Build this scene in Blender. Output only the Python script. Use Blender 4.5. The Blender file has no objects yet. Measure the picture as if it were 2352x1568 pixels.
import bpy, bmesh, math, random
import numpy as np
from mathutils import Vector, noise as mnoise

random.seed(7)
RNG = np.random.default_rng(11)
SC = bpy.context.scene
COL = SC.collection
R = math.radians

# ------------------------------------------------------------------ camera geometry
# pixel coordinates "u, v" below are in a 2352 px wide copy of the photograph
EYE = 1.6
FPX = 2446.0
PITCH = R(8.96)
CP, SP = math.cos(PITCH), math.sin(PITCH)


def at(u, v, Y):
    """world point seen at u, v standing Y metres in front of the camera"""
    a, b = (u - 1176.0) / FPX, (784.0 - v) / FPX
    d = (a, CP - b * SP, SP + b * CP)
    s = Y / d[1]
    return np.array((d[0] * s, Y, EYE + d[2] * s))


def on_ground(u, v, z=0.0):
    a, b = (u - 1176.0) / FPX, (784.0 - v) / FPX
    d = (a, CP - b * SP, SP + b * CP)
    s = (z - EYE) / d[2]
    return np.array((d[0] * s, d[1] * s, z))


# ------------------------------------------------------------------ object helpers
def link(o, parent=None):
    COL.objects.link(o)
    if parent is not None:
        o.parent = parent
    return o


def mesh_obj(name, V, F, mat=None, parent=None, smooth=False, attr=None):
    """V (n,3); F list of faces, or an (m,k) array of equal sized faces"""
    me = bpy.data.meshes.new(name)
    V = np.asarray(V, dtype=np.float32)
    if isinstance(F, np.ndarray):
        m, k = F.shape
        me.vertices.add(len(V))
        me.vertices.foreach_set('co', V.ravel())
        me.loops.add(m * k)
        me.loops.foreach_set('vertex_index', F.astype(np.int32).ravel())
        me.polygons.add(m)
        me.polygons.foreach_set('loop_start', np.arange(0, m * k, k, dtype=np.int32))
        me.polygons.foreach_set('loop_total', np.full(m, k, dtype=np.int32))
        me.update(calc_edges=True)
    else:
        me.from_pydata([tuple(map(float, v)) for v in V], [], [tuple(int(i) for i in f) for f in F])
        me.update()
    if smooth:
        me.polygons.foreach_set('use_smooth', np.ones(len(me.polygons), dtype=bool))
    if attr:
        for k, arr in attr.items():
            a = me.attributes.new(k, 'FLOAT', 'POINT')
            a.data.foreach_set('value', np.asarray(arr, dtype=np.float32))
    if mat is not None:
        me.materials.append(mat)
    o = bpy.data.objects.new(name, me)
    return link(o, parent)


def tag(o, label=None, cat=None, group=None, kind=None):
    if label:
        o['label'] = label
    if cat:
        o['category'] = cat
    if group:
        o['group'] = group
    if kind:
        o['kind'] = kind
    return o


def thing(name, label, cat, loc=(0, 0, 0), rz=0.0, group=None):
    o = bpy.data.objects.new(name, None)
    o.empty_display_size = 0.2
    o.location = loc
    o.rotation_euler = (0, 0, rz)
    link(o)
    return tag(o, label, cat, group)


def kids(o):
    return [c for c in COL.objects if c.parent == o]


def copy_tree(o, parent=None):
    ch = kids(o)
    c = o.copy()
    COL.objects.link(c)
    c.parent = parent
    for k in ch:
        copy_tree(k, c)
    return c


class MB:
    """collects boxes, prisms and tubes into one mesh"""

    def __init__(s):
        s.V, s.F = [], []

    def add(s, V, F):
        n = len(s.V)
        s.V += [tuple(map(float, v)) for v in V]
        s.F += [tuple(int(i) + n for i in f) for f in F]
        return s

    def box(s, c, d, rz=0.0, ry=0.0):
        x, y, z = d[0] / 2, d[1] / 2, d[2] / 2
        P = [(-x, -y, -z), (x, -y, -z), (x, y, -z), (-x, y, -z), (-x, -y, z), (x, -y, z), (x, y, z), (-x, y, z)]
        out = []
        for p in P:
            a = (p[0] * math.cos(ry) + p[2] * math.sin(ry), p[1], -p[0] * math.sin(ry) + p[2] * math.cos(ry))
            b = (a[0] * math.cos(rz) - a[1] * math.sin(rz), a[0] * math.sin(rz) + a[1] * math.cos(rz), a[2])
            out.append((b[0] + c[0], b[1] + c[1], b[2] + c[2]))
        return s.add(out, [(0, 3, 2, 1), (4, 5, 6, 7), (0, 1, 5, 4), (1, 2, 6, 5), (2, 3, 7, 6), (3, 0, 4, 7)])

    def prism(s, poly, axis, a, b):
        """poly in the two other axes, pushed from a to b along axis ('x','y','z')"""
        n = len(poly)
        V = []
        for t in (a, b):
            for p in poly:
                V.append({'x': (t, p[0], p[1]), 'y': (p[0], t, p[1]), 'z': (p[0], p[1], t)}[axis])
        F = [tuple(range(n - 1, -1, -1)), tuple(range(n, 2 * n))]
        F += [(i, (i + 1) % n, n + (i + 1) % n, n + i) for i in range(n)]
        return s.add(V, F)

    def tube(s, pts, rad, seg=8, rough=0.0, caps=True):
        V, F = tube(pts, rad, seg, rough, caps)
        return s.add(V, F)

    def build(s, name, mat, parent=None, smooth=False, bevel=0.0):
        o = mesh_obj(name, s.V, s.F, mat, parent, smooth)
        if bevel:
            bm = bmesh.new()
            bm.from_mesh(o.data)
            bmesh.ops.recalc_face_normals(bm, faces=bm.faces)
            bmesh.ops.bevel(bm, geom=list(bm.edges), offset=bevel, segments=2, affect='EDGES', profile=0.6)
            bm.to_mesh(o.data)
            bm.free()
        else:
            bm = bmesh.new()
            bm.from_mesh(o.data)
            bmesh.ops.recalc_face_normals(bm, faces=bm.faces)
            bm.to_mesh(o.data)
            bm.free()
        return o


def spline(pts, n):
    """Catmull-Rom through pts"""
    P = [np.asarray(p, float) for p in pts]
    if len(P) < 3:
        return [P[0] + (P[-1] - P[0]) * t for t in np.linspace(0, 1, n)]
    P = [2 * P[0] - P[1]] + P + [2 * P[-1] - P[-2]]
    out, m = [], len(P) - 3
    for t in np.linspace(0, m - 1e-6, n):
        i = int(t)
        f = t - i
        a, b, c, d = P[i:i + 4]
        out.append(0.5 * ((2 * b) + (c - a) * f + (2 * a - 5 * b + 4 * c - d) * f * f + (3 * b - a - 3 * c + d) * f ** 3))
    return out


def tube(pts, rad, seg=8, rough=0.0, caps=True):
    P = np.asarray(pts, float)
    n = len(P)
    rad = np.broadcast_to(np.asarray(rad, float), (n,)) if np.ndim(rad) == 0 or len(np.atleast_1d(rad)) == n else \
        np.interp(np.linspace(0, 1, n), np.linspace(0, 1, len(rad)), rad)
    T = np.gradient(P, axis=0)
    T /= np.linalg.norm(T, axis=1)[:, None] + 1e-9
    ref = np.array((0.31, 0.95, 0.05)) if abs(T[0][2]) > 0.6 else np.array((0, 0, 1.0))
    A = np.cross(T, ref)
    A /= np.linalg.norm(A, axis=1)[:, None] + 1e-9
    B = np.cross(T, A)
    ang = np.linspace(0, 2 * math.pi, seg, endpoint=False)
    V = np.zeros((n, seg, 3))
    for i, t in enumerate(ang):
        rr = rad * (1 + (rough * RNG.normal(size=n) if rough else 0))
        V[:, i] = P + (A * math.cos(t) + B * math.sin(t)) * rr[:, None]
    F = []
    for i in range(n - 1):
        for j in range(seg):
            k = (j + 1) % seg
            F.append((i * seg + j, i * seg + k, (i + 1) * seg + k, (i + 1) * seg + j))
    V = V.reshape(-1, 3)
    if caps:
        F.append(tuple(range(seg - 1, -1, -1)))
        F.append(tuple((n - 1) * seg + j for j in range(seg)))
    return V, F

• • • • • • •

### Goal
Output all of the data again. Match it exactly.

### Task solution
Build this scene in Blender. Output only the Python script. Use Blender 4.5. The Blender file has no objects yet. Measure the picture as if it were 2352x1568 pixels.
import bpy, bmesh, math, random
import numpy as np
from mathutils import Vector, noise as mnoise

random.seed(7)
RNG = np.random.default_rng(11)
SC = bpy.context.scene
COL = SC.collection
R = math.radians

# ------------------------------------------------------------------ camera geometry
# pixel coordinates "u, v" below are in a 2352 px wide copy of the photograph
EYE = 1.6
FPX = 2446.0
PITCH = R(8.96)
CP, SP = math.cos(PITCH), math.sin(PITCH)


def at(u, v, Y):
    """world point seen at u, v standing Y metres in front of the camera"""
    a, b = (u - 1176.0) / FPX, (784.0 - v) / FPX
    d = (a, CP - b * SP, SP + b * CP)
    s = Y / d[1]
    return np.array((d[0] * s, Y, EYE + d[2] * s))


def on_ground(u, v, z=0.0):
    a, b = (u - 1176.0) / FPX, (784.0 - v) / FPX
    d = (a, CP - b * SP, SP + b * CP)
    s = (z - EYE) / d[2]
    return np.array((d[0] * s, d[1] * s, z))


# ------------------------------------------------------------------ object helpers
def link(o, parent=None):
    COL.objects.link(o)
    if parent is not None:
        o.parent = parent
    return o


def mesh_obj(name, V, F, mat=None, parent=None, smooth=False, attr=None):
    """V (n,3); F list of faces, or an (m,k) array of equal sized faces"""
    me = bpy.data.meshes.new(name)
    V = np.asarray(V, dtype=np.float32)
    if isinstance(F, np.ndarray):
        m, k = F.shape
        me.vertices.add(len(V))
        me.vertices.foreach_set('co', V.ravel())
        me.loops.add(m * k)
        me.loops.foreach_set('vertex_index', F.astype(np.int32).ravel())
        me.polygons.add(m)
        me.polygons.foreach_set('loop_start', np.arange(0, m * k, k, dtype=np.int32))
        me.polygons.foreach_set('loop_total', np.full(m, k, dtype=np.int32))
        me.update(calc_edges=True)
    else:
        me.from_pydata([tuple(map(float, v)) for v in V], [], [tuple(int(i) for i in f) for f in F])
        me.update()
    if smooth:
        me.polygons.foreach_set('use_smooth', np.ones(len(me.polygons), dtype=bool))
    if attr:
        for k, arr in attr.items():
            a = me.attributes.new(k, 'FLOAT', 'POINT')
            a.data.foreach_set('value', np.asarray(arr, dtype=np.float32))
    if mat is not None:
        me.materials.append(mat)
    o = bpy.data.objects.new(name, me)
    return link(o, parent)


def tag(o, label=None, cat=None, group=None, kind=None):
    if label:
        o['label'] = label
    if cat:
        o['category'] = cat
    if group:
        o['group'] = group
    if kind:
        o['kind'] = kind
    return o


def thing(name, label, cat, loc=(0, 0, 0), rz=0.0, group=None):
    o = bpy.data.objects.new(name, None)
    o.empty_display_size = 0.2
    o.location = loc
    o.rotation_euler = (0, 0, rz)
    link(o)
    return tag(o, label, cat, group)


def kids(o):
    return [c for c in COL.objects if c.parent == o]


def copy_tree(o, parent=None):
    ch = kids(o)
    c = o.copy()
    COL.objects.link(c)
    c.parent = parent
    for k in ch:
        copy_tree(k, c)
    return c


class MB:
    """collects boxes, prisms and tubes into one mesh"""

    def __init__(s):
        s.V, s.F = [], []

    def add(s, V, F):
        n = len(s.V)
        s.V += [tuple(map(float, v)) for v in V]
        s.F += [tuple(int(i) + n for i in f) for f in F]
        return s

    def box(s, c, d, rz=0.0, ry=0.0):
        x, y, z = d[0] / 2, d[1] / 2, d[2] / 2
        P = [(-x, -y, -z), (x, -y, -z), (x, y, -z), (-x, y, -z), (-x, -y, z), (x, -y, z), (x, y, z), (-x, y, z)]
        out = []
        for p in P:
            a = (p[0] * math.cos(ry) + p[2] * math.sin(ry), p[1], -p[0] * math.sin(ry) + p[2] * math.cos(ry))
            b = (a[0] * math.cos(rz) - a[1] * math.sin(rz), a[0] * math.sin(rz) + a[1] * math.cos(rz), a[2])
            out.append((b[0] + c[0], b[1] + c[1], b[2] + c[2]))
        return s.add(out, [(0, 3, 2, 1), (4, 5, 6, 7), (0, 1, 5, 4), (1, 2, 6, 5), (2, 3, 7, 6), (3, 0, 4, 7)])

    def prism(s, poly, axis, a, b):
        """poly in the two other axes, pushed from a to b along axis ('x','y','z')"""
        n = len(poly)
        V = []
        for t in (a, b):
            for p in poly:
                V.append({'x': (t, p[0], p[1]), 'y': (p[0], t, p[1]), 'z': (p[0], p[1], t)}[axis])
        F = [tuple(range(n - 1, -1, -1)), tuple(range(n, 2 * n))]
        F += [(i, (i + 1) % n, n + (i + 1) % n, n + i) for i in range(n)]
        return s.add(V, F)

    def tube(s, pts, rad, seg=8, rough=0.0, caps=True):
        V, F = tube(pts, rad, seg, rough, caps)
        return s.add(V, F)

    def build(s, name, mat, parent=None, smooth=False, bevel=0.0):
        o = mesh_obj(name, s.V, s.F, mat, parent, smooth)
        if bevel:
            bm = bmesh.new()
            bm.from_mesh(o.data)
            bmesh.ops.recalc_face_normals(bm, faces=bm.faces)
            bmesh.ops.bevel(bm, geom=list(bm.edges), offset=bevel, segments=2, affect='EDGES', profile=0.6)
            bm.to_mesh(o.data)
            bm.free()
        else:
            bm = bmesh.new()
            bm.from_mesh(o.data)
            bmesh.ops.recalc_face_normals(bm, faces=bm.faces)
            bm.to_mesh(o.data)
            bm.free()
        return o


def spline(pts, n):
    """Catmull-Rom through pts"""
    P = [np.asarray(p, float) for p in pts]
    if len(P) < 3:
        return [P[0] + (P[-1] - P[0]) * t for t in np.linspace(0, 1, n)]
    P = [2 * P[0] - P[1]] + P + [2 * P[-1] - P[-2]]
    out, m = [], len(P) - 3
    for t in np.linspace(0, m - 1e-6, n):
        i = int(t)
        f = t - i
        a, b, c, d = P[i:i + 4]
        out.append(0.5 * ((2 * b) + (c - a) * f + (2 * a - 5 * b + 4 * c - d) * f * f + (3 * b - a - 3 * c + d) * f ** 3))
    return out


def tube(pts, rad, seg=8, rough=0.0, caps=True):
    P = np.asarray(pts, float)
    n = len(P)
    rad = np.broadcast_to(np.asarray(rad, float), (n,)) if np.ndim(rad) == 0 or len(np.atleast_1d(rad)) == n else \
        np.interp(np.linspace(0, 1, n), np.linspace(0, 1, len(rad)), rad)
    T = np.gradient(P, axis=0)
    T /= np.linalg.norm(T, axis=1)[:, None] + 1e-9
    ref = np.array((0.31, 0.95, 0.05)) if abs(T[0][2]) > 0.6 else np.array((0, 0, 1.0))
    A = np.cross(T, ref)
    A /= np.linalg.norm(A, axis=1)[:, None] + 1e-9
    B = np.cross(T, A)
    ang = np.linspace(0, 2 * math.pi, seg, endpoint=False)
    V = np.zeros((n, seg, 3))
    for i, t in enumerate(ang):
        rr = rad * (1 + (rough * RNG.normal(size=n) if rough else 0))
        V[:, i] = P + (A * math.cos(t) + B * math.sin(t)) * rr[:, None]
    F = []
    for i in range(n - 1):
        for j in range(seg):
            k = (j + 1) % seg
            F.append((i * seg + j, i * seg + k, (i + 1) * seg + k, (i + 1) * seg + j))
    V = V.reshape(-1, 3)
    if caps:
        F.append(tuple(range(seg - 1, -1, -1)))
        F.append(tuple((n - 1) * seg + j for j in range(seg)))
    return V, F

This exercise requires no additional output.